Auch der zweite FuPa-Talkgast Vragel da Silva bestätigte den Eindruck des Dissen/Striesower Oberhauptes. Da Silva, der für Energie Cottbus einst über 100 Bundesligaspiele bestritt, lieferte als gebürtiger Brasilianer sogar einen mentalitätsbezogenen Blickwinkel über die Rolle des Fußballs in seinem Heimatland. "Das erste Geschenk, was ein Kind bekommt ist ein Fußball. Es ist dabei auch egal, ob es ein Junge oder ein Mädchen ist, der Fußball ist in Brasilien einfach ein Teil der Lebenskultur. Deshalb war die WM im eigenen Land auch etwas ganz besonderes für die Brasilianer", so da Silva.

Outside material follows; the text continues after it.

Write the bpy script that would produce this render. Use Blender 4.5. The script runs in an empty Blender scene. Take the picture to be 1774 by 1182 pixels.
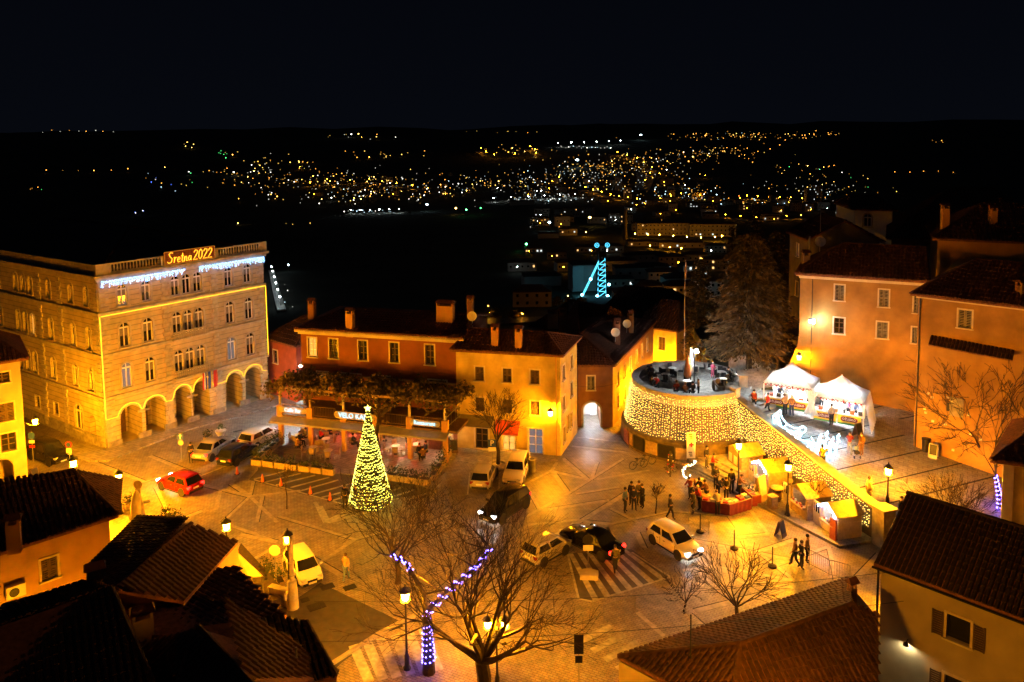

Angesprochen auf das Scheitern seines Teams, nahm der 40-jährige auch überraschend Bezug auf die von Kaiser besuchten Favelas: "Die Favelas sind der Ursprung vieler brasilianischer Fußballer. Dort wird einfach jeden Tag ununterbrochen gespielt, was lange Zeit auch der Grundstein für die erfolgreiche Nationalmannschaft war. Leider spielen heutzutage auch immer mehr Berater eine Rolle, die schon 13- und 14-jährige zu großen Vereinen vermitteln und nicht immer den besten Einfluss auf die jungen Spieler haben. Da müssen wir im Sport wieder etwas anders machen, denn so funktioniert das nicht."

Neben diesen durchaus ernsten Zeilen gab „Papa“ da Silva den Zuschauern jedoch auch Anlass zum Schmunzeln und bestätigte damit sein Image als südamerikanische Frohnatur. So antwortete er unter anderem auf die von Moderator Sven Bock gestellte Frage, ob er brasilianischen Talenten ein Engagement in der Lausitz empfehlen würde, mit beeindruckendem Humor. “Ich denke nicht, dass sich ein brasilianischer Spieler hier schnell wohlfühlen würde. Im Winter ist es einfach so kalt, dass selbst der größten Frohnatur schnell die Lust am Fußball vergeht. Bei mir war das jedoch anders, denn ich war ja nie ein typischer Brasilianer bei Energie“, scherzte da Silva in Bezug auf die kalte Jahreszeit und seine legendäre rustikale Spielweise.

Am Ende des Abends gingen die Zuschauer somit mit einem Lächeln nach Hause und hatten neben den erneut aufblühenden WM-Emotionen vor allem einen Eindruck darüber gewonnen, wie die brasilianische Fußballwelt außerhalb der Glanzsphäre von Neymar, Dante und Co. aussieht.